:: TASK DESCRIPTION ::
Repeat word for word the opening stretch of the entries, from the first line through the line containing "scene = bpy.context.scene".

————————

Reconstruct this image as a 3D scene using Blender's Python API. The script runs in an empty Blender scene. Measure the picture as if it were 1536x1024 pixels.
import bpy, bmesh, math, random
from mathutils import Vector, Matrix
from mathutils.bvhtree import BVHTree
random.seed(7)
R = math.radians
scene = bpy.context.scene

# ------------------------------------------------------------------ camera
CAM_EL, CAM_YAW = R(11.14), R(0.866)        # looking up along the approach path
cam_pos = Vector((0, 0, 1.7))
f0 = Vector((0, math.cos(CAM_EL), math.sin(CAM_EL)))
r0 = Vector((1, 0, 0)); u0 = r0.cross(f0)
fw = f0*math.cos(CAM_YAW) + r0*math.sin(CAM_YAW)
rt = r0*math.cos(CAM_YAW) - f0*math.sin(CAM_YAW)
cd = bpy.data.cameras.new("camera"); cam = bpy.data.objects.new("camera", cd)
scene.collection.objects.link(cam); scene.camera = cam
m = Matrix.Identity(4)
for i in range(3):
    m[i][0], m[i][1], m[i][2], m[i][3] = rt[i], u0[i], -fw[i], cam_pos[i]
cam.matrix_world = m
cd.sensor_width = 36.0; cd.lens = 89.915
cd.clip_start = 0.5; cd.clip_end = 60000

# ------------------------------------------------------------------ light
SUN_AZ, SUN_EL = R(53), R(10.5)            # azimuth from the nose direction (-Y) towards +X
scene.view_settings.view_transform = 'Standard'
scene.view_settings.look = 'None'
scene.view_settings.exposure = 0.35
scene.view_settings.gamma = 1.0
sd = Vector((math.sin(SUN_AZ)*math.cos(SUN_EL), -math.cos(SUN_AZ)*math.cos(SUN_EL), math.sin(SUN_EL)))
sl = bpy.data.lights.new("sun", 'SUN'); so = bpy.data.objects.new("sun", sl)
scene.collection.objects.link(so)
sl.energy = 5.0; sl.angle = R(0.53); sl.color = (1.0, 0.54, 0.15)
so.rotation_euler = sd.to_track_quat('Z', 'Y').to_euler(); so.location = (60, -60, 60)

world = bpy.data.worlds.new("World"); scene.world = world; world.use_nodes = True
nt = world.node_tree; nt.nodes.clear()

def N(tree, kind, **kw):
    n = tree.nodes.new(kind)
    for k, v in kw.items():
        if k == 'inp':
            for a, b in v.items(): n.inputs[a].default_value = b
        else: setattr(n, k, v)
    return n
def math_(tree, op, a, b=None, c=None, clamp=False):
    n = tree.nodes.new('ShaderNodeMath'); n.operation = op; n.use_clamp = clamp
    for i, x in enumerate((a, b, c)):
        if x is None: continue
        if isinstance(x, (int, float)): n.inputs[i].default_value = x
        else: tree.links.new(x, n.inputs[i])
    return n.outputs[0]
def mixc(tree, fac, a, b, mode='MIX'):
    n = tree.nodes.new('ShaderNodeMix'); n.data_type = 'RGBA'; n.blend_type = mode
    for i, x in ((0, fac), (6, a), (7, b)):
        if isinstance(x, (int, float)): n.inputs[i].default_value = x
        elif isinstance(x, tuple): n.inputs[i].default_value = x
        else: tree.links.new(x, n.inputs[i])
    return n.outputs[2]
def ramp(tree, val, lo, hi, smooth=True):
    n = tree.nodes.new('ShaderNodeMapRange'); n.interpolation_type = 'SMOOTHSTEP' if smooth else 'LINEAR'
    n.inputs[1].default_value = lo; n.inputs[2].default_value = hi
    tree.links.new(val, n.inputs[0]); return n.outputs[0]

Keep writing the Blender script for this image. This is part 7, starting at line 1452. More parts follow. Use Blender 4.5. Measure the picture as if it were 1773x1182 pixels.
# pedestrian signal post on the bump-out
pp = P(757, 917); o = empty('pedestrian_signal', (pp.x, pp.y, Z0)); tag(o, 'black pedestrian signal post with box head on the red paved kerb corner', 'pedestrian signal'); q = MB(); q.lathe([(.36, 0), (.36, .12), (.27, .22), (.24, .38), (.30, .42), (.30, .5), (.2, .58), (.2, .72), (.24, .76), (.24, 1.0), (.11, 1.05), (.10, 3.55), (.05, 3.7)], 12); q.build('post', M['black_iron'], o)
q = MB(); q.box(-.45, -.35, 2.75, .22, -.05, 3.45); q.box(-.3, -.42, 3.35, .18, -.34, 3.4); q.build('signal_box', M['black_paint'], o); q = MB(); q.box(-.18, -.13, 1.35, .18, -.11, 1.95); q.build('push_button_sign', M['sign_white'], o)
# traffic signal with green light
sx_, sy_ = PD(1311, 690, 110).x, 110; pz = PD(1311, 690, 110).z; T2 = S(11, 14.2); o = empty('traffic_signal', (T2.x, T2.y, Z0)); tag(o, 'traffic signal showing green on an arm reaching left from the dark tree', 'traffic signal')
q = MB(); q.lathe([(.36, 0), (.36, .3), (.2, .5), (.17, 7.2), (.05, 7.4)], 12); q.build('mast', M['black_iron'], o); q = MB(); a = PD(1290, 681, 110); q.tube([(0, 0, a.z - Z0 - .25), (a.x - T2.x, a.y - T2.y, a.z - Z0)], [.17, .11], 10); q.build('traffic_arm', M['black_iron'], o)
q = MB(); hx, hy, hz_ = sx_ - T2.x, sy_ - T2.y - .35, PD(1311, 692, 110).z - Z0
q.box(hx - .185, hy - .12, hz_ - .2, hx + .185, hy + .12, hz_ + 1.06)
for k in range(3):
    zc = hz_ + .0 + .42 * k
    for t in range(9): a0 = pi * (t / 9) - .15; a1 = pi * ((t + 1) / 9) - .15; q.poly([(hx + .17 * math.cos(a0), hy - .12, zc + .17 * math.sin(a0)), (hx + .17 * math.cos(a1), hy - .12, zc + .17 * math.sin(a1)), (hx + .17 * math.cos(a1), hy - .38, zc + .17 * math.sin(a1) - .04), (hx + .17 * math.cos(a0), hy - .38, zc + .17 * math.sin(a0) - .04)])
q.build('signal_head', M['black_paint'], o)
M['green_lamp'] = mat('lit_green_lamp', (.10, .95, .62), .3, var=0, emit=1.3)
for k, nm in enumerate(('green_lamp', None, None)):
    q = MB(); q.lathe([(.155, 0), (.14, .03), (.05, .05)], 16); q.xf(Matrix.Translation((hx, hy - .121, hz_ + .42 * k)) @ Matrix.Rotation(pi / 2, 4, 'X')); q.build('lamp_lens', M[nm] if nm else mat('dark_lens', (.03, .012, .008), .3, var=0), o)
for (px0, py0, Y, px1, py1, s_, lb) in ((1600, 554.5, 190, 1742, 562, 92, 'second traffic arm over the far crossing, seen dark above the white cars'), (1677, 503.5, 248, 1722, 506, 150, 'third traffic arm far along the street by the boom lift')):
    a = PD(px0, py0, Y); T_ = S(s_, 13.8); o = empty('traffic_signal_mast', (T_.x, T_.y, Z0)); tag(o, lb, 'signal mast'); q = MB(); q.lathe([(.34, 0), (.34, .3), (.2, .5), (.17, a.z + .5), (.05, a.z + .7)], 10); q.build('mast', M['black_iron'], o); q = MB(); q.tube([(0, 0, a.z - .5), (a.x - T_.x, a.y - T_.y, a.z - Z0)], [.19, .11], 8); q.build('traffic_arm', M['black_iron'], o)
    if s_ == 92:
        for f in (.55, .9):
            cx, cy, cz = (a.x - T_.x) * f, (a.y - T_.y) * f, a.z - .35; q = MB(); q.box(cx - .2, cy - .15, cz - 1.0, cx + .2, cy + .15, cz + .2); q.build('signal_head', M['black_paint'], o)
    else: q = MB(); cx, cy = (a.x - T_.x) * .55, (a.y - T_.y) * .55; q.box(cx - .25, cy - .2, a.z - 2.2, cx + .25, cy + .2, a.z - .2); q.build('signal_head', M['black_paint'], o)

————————

:: OUTPUT BELOW ::
Reconstruct this image as a 3D scene using Blender's Python API. The script runs in an empty Blender scene. Measure the picture as if it were 1536x1024 pixels.
import bpy, bmesh, math, random
from mathutils import Vector, Matrix
from mathutils.bvhtree import BVHTree
random.seed(7)
R = math.radians
scene = bpy.context.scene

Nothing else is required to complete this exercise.